17.12.2009
Church attempt to re-invent is an insult
Anne Mc Shane looks at the beleaguered Catholic establishment
A major damage-limitation exercise has been embarked on by church authorities to try and resolve the crisis provoked by the publication of the recent Murphy report into abuse and cover-up in the Dublin archdiocese.
Still reeling from the fallout from the Ryan report in August - which revealed endemic physical and sexual abuse of children in religious institutions - the clergy are well aware that it is only a matter of time before a fresh controversy emerges. Yet another report, this time into the Cloyne diocese, is due for publication. Pressure has now intensified on the government to extend the inquiry nationally.
This present crisis is unprecedented. Religious influence has waned significantly since revelations of abuse first surfaced in the 1990s, but now the church is institutionally discredited. De Valera, the architect of the 1937 constitution and champion of a ‘Catholic state for a Catholic people’, would be spinning in his grave. The priests and bishops who have preached their reactionary and oppressive morality for decades are themselves deeply despised.

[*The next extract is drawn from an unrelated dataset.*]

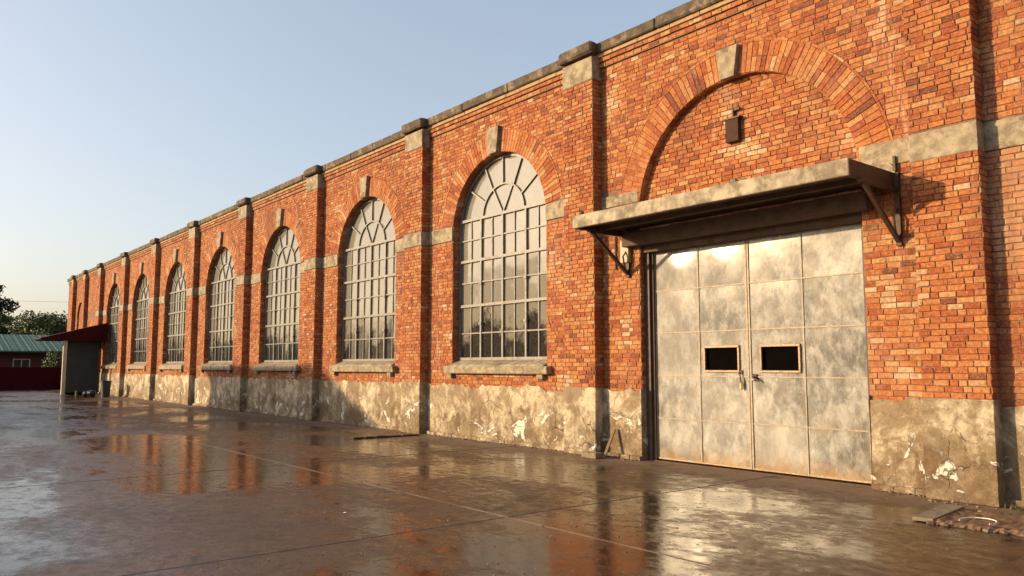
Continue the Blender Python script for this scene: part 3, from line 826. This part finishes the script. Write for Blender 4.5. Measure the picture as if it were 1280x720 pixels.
# rusted access cover with rubble rim at lower right
CV=empty('drain_cover',(-3.2,-1.2,0)); tag(CV,'rusty crumbling drain cover in the ground in front of the right-hand pier','drain cover')
def LC(o): o.location=(3.2,1.2,0); return o
m=MB(); n=46; k=14; vs=[]; a=(-3.74,-1.86); 
def cvp(u,v):
    # u along X, v across
    x=-3.72+1.75*u+(-.12)*v; y=-1.80+.12*u+v*(1.02+.10*u); return x,y
rd=random.Random(5)
for j in range(k+1):
    for i in range(n+1):
        u=i/n; v=j/k; x,y=cvp(u,v); e=min(j,k-j,i,n-i)
        if e==0: x+=rd.uniform(-.025,.025); y+=rd.uniform(-.03,.03)
        z=.002 if e==0 else .018+rd.uniform(0,.018)*(1.6 if e<=2 else 1)
        vs.append((x,y,z))
fs=[(j*(n+1)+i,j*(n+1)+i+1,(j+1)*(n+1)+i+1,(j+1)*(n+1)+i) for j in range(k) for i in range(n)]
m.solid(vs,fs,'plank'); M['plank_r']=M['rust']; LC(m.build('cover_plate',CV))
m=MB(); 
p=[Vector((-3.86,-1.76,.03)),Vector((-3.84,-.74,.03))]
m.bar((-3.80,-1.78,.030),(-3.90,-.76,.034),.20,.035,'block',up=(0,0,1)); LC(m.build('edge_slab',CV))
m=MB()
for i in range(64):
    u=rd.random(); s=rd.choice((0,0,0,1)); x,y=cvp(u,s); w=rd.uniform(.010,.028)
    x+=rd.uniform(-.03,.03); y+=rd.uniform(-.03,.03)
    m.box(x-w,x+w,y-w*.7,y+w*.7,.001,w*1.1,rd.choice(('block','plank','rust')),ch=w*.3,jit=w*.25)
o=LC(m.build('rubble',CV)); o['kind']='stuff'
m=MB(); pts=[]
for i in range(12):
    t=i/11*4.2-.5; pts.append((-3.38+.16*math.cos(t),-1.50+.22*math.sin(t)*.9,.045))
m.tube(pts,.006,'paper',5); LC(m.build('wire_loop',CV))
lump('paper_scrap',(-7.98,-6.15,0.0),.02,'paper','tiny white paper scrap lying alone on the open wet yard','scrap',.3,8)
# small debris along the wall foot, uncountable
m=MB(); rd=random.Random(11)
for i in range(900):
    x=rd.uniform(-34,-2.2)
    if -9.1<x<-5.2: continue
    y=-.09-abs(rd.gauss(0,.07)); 
    for a,b in piers:
        if a-.03<x<b+.03: y-=PD
    w=rd.uniform(.004,.016)*(1.3 if rd.random()<.05 else 1); m.box(x-w,x+w,y-w,y+w,-.002,w*1.2,rd.choice(('block','mortar','plinth','mortar')),ch=w*.3,jit=w*.3)
for i in range(500):
    x=rd.uniform(-16,-2.0); y=rd.uniform(-8.5,-.8); w=rd.uniform(.003,.007)
    m.box(x-w,x+w,y-w,y+w,-.001,w*.9,rd.choice(('block','stone','rust')),jit=w*.3)
tag(m.build('grit'),'brown grit and plaster crumbs scattered at the foot of the wall','grit',kind='stuff')
m=MB()
for i in range(420):
    c=rd.choice(((-3.5,-.16,.14),(-3.5,-.16,.14),(-10.02,-.10,.05),(-15.84,-.10,.05),(-21.6,-.1,.05)))
    x=c[0]+rd.gauss(0,c[2]); y=c[1]-abs(rd.gauss(0,.05)); h=rd.uniform(.02,.07); t=rd.uniform(0,3.1)
    dx,dy=math.cos(t)*.006,math.sin(t)*.006; lx,ly=rd.uniform(-.03,.03),rd.uniform(-.03,.03)
    m.quadf([(x-dx,y-dy,0),(x+dx,y+dy,0),(x+lx+dx*.2,y+ly+dy*.2,h)],'weed',rd.random())
tag(m.build('weeds'),'short weeds growing in the corner between the wall and the pier feet','weeds',kind='stuff')

# ------------------------------------------------------------ lean-to at the far end
S=empty('lean_to_shed',(-50,0,0)); tag(S,'small grey lean-to shed with sloping maroon roof against the brick wall','shed')
def LS(o): o.location=(50,0,0); return o
m=MB(); m.box(-50.5,-50.0,-1.93,-.26,0,3.0,'shedpanel'); LS(m.build('wall',S))
m=MB(); 
for k in range(18): m.box(-50.0,-49.975,-1.80,-.42,.12+k*.155,.12+k*.155+.14,'shedpanel',ch=.006)
m.box(-49.999,-49.97,-1.86,-.36,0,.10,'black'); LS(m.build('roller_shutter',S))
m=MB(); m.box(-49.6,-49.42,-2.16,-1.98,0,3.02,'shedpost'); LS(m.build('post',S))
m=MB(); prof=[(-.02,2.98),(-.02,4.02),(-3.30,3.10),(-3.30,3.04),(-3.15,2.98)]
vs=[(-49.3,y,z) for y,z in prof]+[(-51.6,y,z) for y,z in prof]; k=5
m.solid(vs,[(0,1,2,3,4),(9,8,7,6,5)]+[(i,i+5,(i+1)%5+5,(i+1)%5) for i in range(5)],'maroon'); LS(m.build('roof',S,fix=True))
B=empty('dustbin',(-44.6,-.95,0)); tag(B,'dark grey open bin standing at the wall near the lean-to','bin')
m=MB(); n=16
prof=[(.20,0),(.25,.78),(.27,.80),(.27,.83),(.245,.83),(.235,.75),(.0,.10)]
vs=[];fs=[]
for r_,z in prof:
    for i in range(n): t=2*math.pi*i/n; vs.append((r_*math.cos(t),r_*math.sin(t),z))
for j in range(len(prof)-1):
    for i in range(n): fs.append((j*n+i,j*n+(i+1)%n,(j+1)*n+(i+1)%n,(j+1)*n+i))
m.solid(vs,fs,'darkplastic'); m.build('bin_body',B)
m=MB(); m.tube([(.0,-.27,.78),(.08,-.33,.80),(.16,-.27,.78)],.012,'darkplastic',6); m.build('handle',B)
lump('rubbish_sack',(-45.2,-1.45,0),.22,'bag','shiny black rubbish sack slumped beside the bin','sack',.85,2)
lump('rubbish_sack',(-45.7,-1.62,0),.20,'bag','smaller black rubbish sack nearest the shed door','sack',.75,6)
m=MB(); m.box(-45.92,-45.83,-2.10,-2.0,0,.30,'block',ch=.02); m.box(-45.9,-45.85,-2.08,-2.02,.30,.35,'darkplastic',ch=.01); o=m.build('jerrycan'); tag(o,'white plastic jerrycan standing in front of the shed corner','can')
# maroon yard wall
YW=MB(); YW.box(-61.15,-61.0,-40,-.05,0,1.46,'maroonwall'); YW.box(-61.18,-60.97,-40,-.05,1.46,1.50,'maroonwall')
y=-.3
while y>-40: YW.box(-61.0,-60.93,y-.25,y,0,1.455,'maroonwall'); y-=4
tag(YW.build('yard_wall'),'low dark maroon wall closing the far end of the yard','wall')
# green roofed house behind the yard wall
H=empty('green_roofed_house',(-75,-6,0)); tag(H,'low house with a green sheet metal roof behind the maroon yard wall','house')
def LH(o): o.location=(75,6,0); return o
m=MB(); m.box(-82,-71.2,-22,2.0,0,2.75,'housewall'); LH(m.build('wall',H))
m=MB(); vs=[]
for y0 in (-23,2.6):
    vs+=[(-70.0,y0,2.62),(-70.0,y0,2.72),(-76.5,y0,4.15),(-83,y0,2.72),(-83,y0,2.62)]
m.solid(vs,[(0,1,2,3,4),(9,8,7,6,5)]+[(i,i+5,(i+1)%5+5,(i+1)%5) for i in range(5)],'greenroof')
y=-23
while y<2.5: m.bar((-70.0,y,2.735),(-76.5,y,4.165),.04,.03,'greenroof'); y+=.45
LH(m.build('roof',H,fix=True))
for y0 in (-1.9,-6.2,-11):
    m=MB()
    for a,b,c,d in ((y0-.08,y0+1.08,1.35,1.42),(y0-.08,y0+1.08,2.05,2.12),(y0-.08,y0,1.42,2.05),(y0+1.0,y0+1.08,1.42,2.05),(y0+.47,y0+.53,1.42,2.05)):
        m.box(-71.2,-71.12,a,b,c,d,'white')
    o=LH(m.build('window',H)); m=MB(); m.box(-71.199,-71.17,y0,y0+1.0,1.42,2.05,'shedpanel'); m.build('glass',o)

# ------------------------------------------------------------ trees
def tree(name,loc,h,cr,seed,mat,label,nleaf=5200,group=None,base=.32,ls=.16,cat='tree'):
    rd=random.Random(seed); T=empty(name,loc); tag(T,label,cat,group)
    t=MB(); tips=[]
    trunk=[(0,0,0),(rd.uniform(-.15,.15),rd.uniform(-.15,.15),h*.25),(rd.uniform(-.3,.3),rd.uniform(-.3,.3),h*.5),(rd.uniform(-.4,.4),rd.uniform(-.4,.4),h*.82)]
    t.tube(trunk,[h*.035,h*.027,h*.018,h*.006],'bark',8)
    for i in range(11):
        f=rd.uniform(.3,.8); b=Vector(trunk[1]).lerp(Vector(trunk[3]),(f-.25)/.57)
        a=rd.uniform(0,2*math.pi); ln=cr*rd.uniform(.5,.95)*(1.15-f*.5); e=b+Vector((math.cos(a)*ln,math.sin(a)*ln,ln*rd.uniform(.25,.8)))
        mdl=b.lerp(e,.5)+Vector((0,0,-.08*ln)); t.tube([b,mdl,e],[h*.012,h*.008,h*.003],'bark',6); tips.append(e)
    t.build('trunk',T)
    cl=[]
    for e in tips: cl.append((e,cr*rd.uniform(.26,.42)))
    for i in range(16):
        a=rd.uniform(0,2*math.pi); rr=cr*math.sqrt(rd.random())*.8; z=h*(base+(1-base)*rd.uniform(.1,.93)); q=1-abs((z/h-base)/(1-base)-.45)*.9
        cl.append((Vector((math.cos(a)*rr*q,math.sin(a)*rr*q,z)),cr*rd.uniform(.20,.38)))
    c=MB()
    for i in range(nleaf):
        p,r_=rd.choice(cl); d=Vector((rd.gauss(0,1),rd.gauss(0,1),rd.gauss(0,1))).normalized()*r_*(rd.random()**.4)*rd.choice((1,1,1,1.25)); d.z*=.75
        q=p+d; u=Vector((rd.gauss(0,1),rd.gauss(0,1),rd.gauss(0,1))).normalized(); w=u.orthogonal().normalized(); s=ls*rd.uniform(.6,1.4)
        c.quadf([q-u*s,q+w*s*.45,q+u*s,q-w*s*.45],mat,min(1,max(0,rd.gauss(.5,.28))))
    c.build('crown',T)
tree('broadleaf_tree',(-92,-2.4,0),9.6,2.6,1,'leafdark','tall dark tree at the left edge behind the green roof',6500,ls=.20)
tree('broadleaf_tree',(-100,3.6,0),7.4,3.5,2,'leaf','round green tree behind the roof right beside the brick wall end',7500,ls=.17,base=.2)
tree('broadleaf_tree',(-104,.6,0),7.2,2.6,3,'leaf','smaller green tree between the tall dark tree and the round tree',5000,ls=.17,base=.2)
tree('broadleaf_tree',(-112,7.2,0),7.6,3.4,4,'leaf','green tree furthest back beside the brick wall end',5000,ls=.18,base=.2)
tree('shrub',(-66,-.2,0),2.6,1.1,5,'leaf','small bright shrub between the maroon wall and the green roofed house',1500,ls=.09,base=.1,cat='shrub')
# trees across the yard, seen in the panes
for i,(x,y,h,c) in enumerate([(-34,-46,6.8,3.6),(-41,-50,7.6,4.0),(-49,-47,6.4,3.6),(-58,-52,7.9,4.2),(-27,-48,7.4,3.8),(-68,-50,7.0,4.0),(-20,-50,6.2,3.4),(-78,-46,7.6,4.0),(-90,-40,8.0,4.0),(-13,-47,7,3.6)]):
    tree('broadleaf_tree',(x,y,0),h,c,20+i,'leafdark','dark tree across the yard mirrored in the lower window panes',2600,group='trees across the yard mirrored in the window panes',ls=.3,base=.12)
O=empty('shadow_caster',(-43,-24,0)); tag(O,'unseen building block added across the yard to shade the plinth','shadow_caster')  # out-of-view block, added only to throw a shadow on the plinth
m=MB(); m.box(-3.5,6.0,-3,3,0,7.6,'housewall'); m.build('wall',O)
m=MB(); m.box(-3.9,6.4,-3.4,3.4,7.6,7.85,'roofing'); m.build('roof',O)
# power lines at far left
for z0,lab in ((7.55,'lower'),):
    m=MB(); pts=[]
    for i in range(25):
        u=i/24; pts.append((-110+10*u,-30+60*u,z0+1.4-6*u*(1-u)*.25+.6*u)); 
    m.tube(pts,.012,'cable',5); tag(m.build('power_line'),'thin power line crossing the pale sky above the far trees','cable')

# ------------------------------------------------------------ light, sky, camera
sd=Vector((-.72,-1.0,.305)).normalized()   # towards the sun
el=math.asin(sd.z)
sun=bpy.data.lights.new('sun','SUN'); so=bpy.data.objects.new('sun',sun); COL.objects.link(so)
sun.energy=2.7; sun.angle=R(.6); sun.color=(1,.74,.43)
so.rotation_euler=(-sd).to_track_quat('-Z','Y').to_euler(); so.location=(0,-10,20)
w=bpy.data.worlds.new('World'); sc.world=w; w.use_nodes=True; nt=w.node_tree
bg=nt.nodes['Background']; sk=nt.nodes.new('ShaderNodeTexSky'); sk.sky_type='NISHITA'; sk.sun_disc=False
sk.sun_elevation=el; sk.sun_rotation=math.atan2(sd.x,sd.y); sk.air_density=1.0; sk.dust_density=3.0; sk.ozone_density=1.5; sk.altitude=0
gm=nt.nodes.new('ShaderNodeGamma'); gm.inputs[1].default_value=.64; nt.links.new(sk.outputs[0],gm.inputs[0]); mx=nt.nodes.new('ShaderNodeMix'); mx.data_type='RGBA'; mx.blend_type='MULTIPLY'; mx.inputs[0].default_value=1; mx.inputs[7].default_value=(1.09,1.03,1.02,1); nt.links.new(gm.outputs[0],mx.inputs[6]); nt.links.new(mx.outputs[2],bg.inputs[0]); bg.inputs[1].default_value=.15
cam=bpy.data.cameras.new('camera'); co=bpy.data.objects.new('camera',cam); COL.objects.link(co); sc.camera=co
th=math.atan(97/985); al=math.atan(798*math.cos(th)/985)
F=Vector((-math.cos(al)*math.cos(th),math.sin(al)*math.cos(th),math.sin(th)))
co.location=(0,-D,1.6); co.rotation_euler=F.to_track_quat('-Z','Y').to_euler()
cam.sensor_width=36; cam.lens=36*985/1280; cam.clip_end=5000; cam.clip_start=.05
sc.view_settings.view_transform='Standard'; sc.view_settings.look='None'; sc.view_settings.gamma=1; sc.view_settings.exposure=1.38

Yet the church’s unique position within the constitution remains. And its leaders are determined to do whatever it takes to maintain the status quo. They are dutifully supported by the taoiseach, Brian Cowan, who has rushed to their rescue. He has called on church leaders to take action to “rebuild moral authority” and redeem itself in the eyes of the population. He has also tried to shirk the central issue by claiming that parents should take responsibility for making sure such abuse does not happen again. The prospect of secularism is anathema to him - his role is to safeguard the current religious establishment and the Irish state.
Conscious of the need for action, cardinal Sean Brady and archbishop Diarmaid Martin hot-footed it to the Vatican last week. After days of talks they emerged on December 11 with a statement from the pope. The “holy father” was apparently deeply traumatised and shocked by the Murphy report. But this is the same man who as head of the Vatican Congregation of the Doctrine of the Faith until 2005, actually oversaw and stage-managed the cover-up (see my previous article, ‘Child abuse, the church and the Irish state’, December 3). Victim support groups have quite rightly condemned his pronouncements as self-serving and an insult to our intelligence.
Yet more significant has been the announcement that the pope will be writing a ‘pastoral letter’ to the faithful in Ireland. Such letters from the Vatican are very rare and usually reserved for emergency situations. This particular disaster recovery requires new ‘initiatives’ - which will be set out in that letter - that can allow the church to ‘renew’ itself and move on. The involvement of the laity in the affairs of the church is to be encouraged in an effort to make it appear more accountable. But there will be no retreat for the church from education - where it controls over 80% of schools - or other areas of influence within the state.
This attempt at a whitewash must be met with clear and militant secular demands. There must be nothing less than a complete separation of church and state. All religious indoctrination must be removed from the school curriculum. Children are currently instructed and prepared at school for ‘holy communion’ and ‘confirmation’ ceremonies. Parents are given little choice except to acquiesce in this religious programming of their children - it is unthinkable to object. Instead children should be liberated from all state compulsion to become practising Catholics. Religious ideas and the rites that flow from them must be a private matter.
We need a campaign to confront the 1937 constitution and in particular to eliminate articles within it that uphold the church’s dominance: eg, the ‘sanctity of the family’ and the right to life of the ‘unborn’. This implies a direct confrontation of the status quo. We must take on the clerical-state alliance and fight for a democratic, secular republic. This is not a task that can be left until socialism. Indeed we will not achieve socialism or working class rule in Ireland unless we challenge the position and influence of established religion. History should teach us just what a crucial role it has played - and continues to play - in our oppression and subjugation. We have everything to gain from the separation of church and state. The clerical state reaches deep into all aspects of our lives and self-liberation is impossible so long as it remains in place.
There are other developments that should be linked to the struggle for secular change from below. A challenge is currently before the European Court against the state ban on abortion. The case has been brought by three women who say that their human rights have been violated because they were forced to travel abroad for terminations. At the same time the Irish supreme court has refused to extend the constitutional ‘right to life’ to frozen embryos. Pro-life groups are outraged and pledge to wage an intense campaign against the ruling - but their allies within the church are perhaps more preoccupied by their own problems at present.
We in the left can link up these issues with a programme to confront how we are ruled and substitute working class democracy for the theocratic state.